DAVID DAVIS faced calls to quit after admitting the government had done no studies of the potential impact of Brexit on the British economy.

The Brexit secretary was accused of misleading Parliament after he told MPs such assessments would have ‘near-zero’ value, having previously said that civil servants were analysing dozens of different sectors.

He was appearing before the Brexit select committee after being accused of failing to deliver 58 impact assessments demanded by a Commons motion last month. In October he told the same committee Mrs May had read ‘summary outcomes’ which went into ‘excruciating detail’, and last December said his department was ‘carrying out about 57 sets of analyses’.

But yesterday he told the committee: ‘You don’t need to do a formal impact assessment to understand that, if there is a regulatory hurdle between your producers and a market, there will be an impact. I’m not a fan of economic models because they have all proven wrong. When you have a paradigm change — as happened in 2008 with the financial crisis — all the models were wrong.’

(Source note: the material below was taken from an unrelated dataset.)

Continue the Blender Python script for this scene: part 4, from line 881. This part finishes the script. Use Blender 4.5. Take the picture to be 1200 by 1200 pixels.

An 850-page document looking at the current position of different parts of the economy has now been made available to MPs. But Mr Davis said there had been no assessments of Brexit’s potential future impact on the 58 sectors listed by the government last month — including the automotive, aerospace and financial services sectors, and overall representing an estimated 29million workers.

Committee chairman Hilary Benn said his response was ‘quite extraordinary’ while Labour colleague Seema Malhotra called it ‘a dereliction of duty’.

Former Liberal Democrats leader Tim Farron said: ‘David Davis needs to go,’ and accused him of writing Brexit strategy ‘on the back of a fag packet’.

Labour MP David Lammy had contacted Commons speaker John Bercow, urging contempt proceedings against Mr Davis, and said it was time to put the minister ‘in the Tower of London’.

Last night, the Brexit select committee ruled Mr Davis had not committed contempt of parliament, voting by 11 to eight not to refer him to Mr Bercow for investigation.